We can’t know with certainty how fast the economy will grow. And often accurate data on economic growth take years to produce.
Borenstein acknowledges the probability of an emergency scenario could be 10 percent or more. But such low odds were also prevalent during the California Energy Crisis of 2001 and the recent “Black Swan” event of the Mortgage Meltdown and Banking Crisis of 2008.
CARB has recognized that there is no price containment within its auction rules. It has proposed staggering permit allowances from prior years to be shifted to earlier years if prices got too high. One cap-and-trade market participant described this proposed system as “trying to fill a bathtub by taking water from one end of the tub and pouring it into the other.” Borenstein writes that CARB’s proposal isn’t enough to protect against a 2001 Energy Crisis-type scenario:
“While the proposed changes are a small step in the right direction, they don’t go far enough to address the fundamental risk to the market from a surge in emissions that could cause the price of allowances to skyrocket.”
Cap-and-trade advocates claim that setting a price ceiling, as Borenstein advocates, would ruin the “environmental integrity of the program.” But Borenstein says that there would be no impact if prices stayed below the price ceiling.
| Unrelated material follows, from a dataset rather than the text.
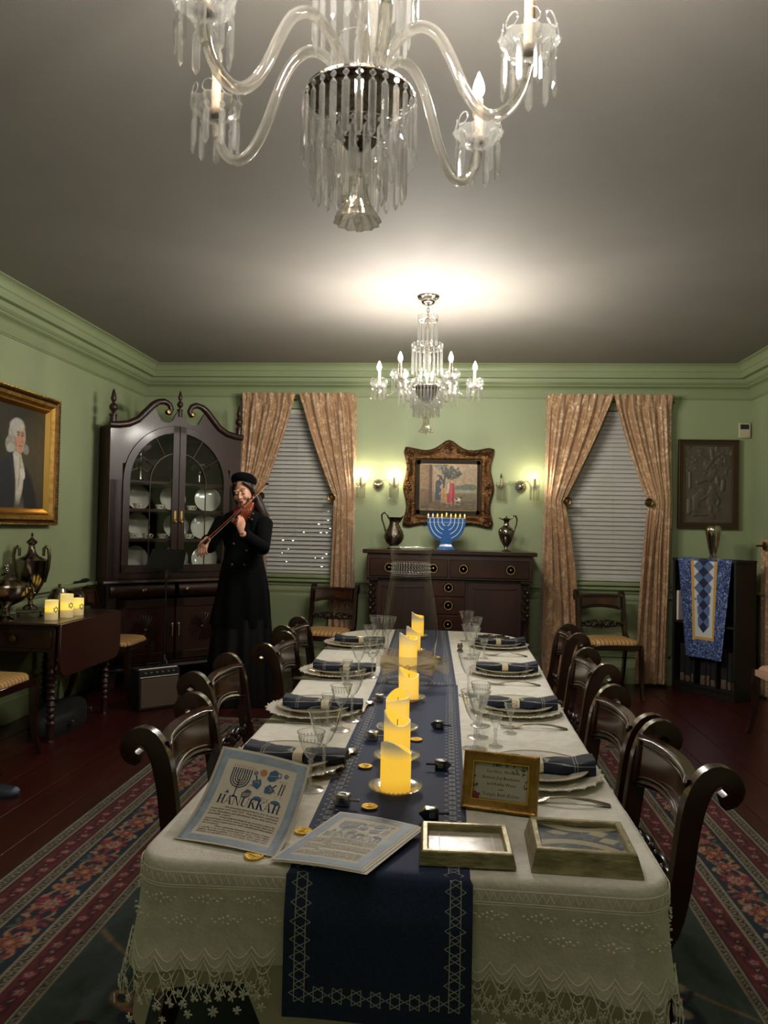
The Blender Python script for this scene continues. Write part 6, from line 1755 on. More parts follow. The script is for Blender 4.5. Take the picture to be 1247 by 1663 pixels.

And if government has to “step in” during an emergency, then “environmental integrity” would be lost anyway.
CARB amendments not enough
As mentioned, at its October board meeting CARB will reconsider its “Market Based Compliance Mechanisms.” Economists like Borenstein, Stavins and Schatzki are warning that CARB needs to put a price cap into cap and trade.
Borenstein indicates this is not just a concern of big oil companies and utilities. A price cap is needed to contain gasoline price spikes for all Californians and stock market crashes for investors. That includes the California Public Employees' Retirement System, which is heavily invested in petroleum-related stocks.
Editor's Note: From an earlier version, Stavins' name was corrected to “Robert.”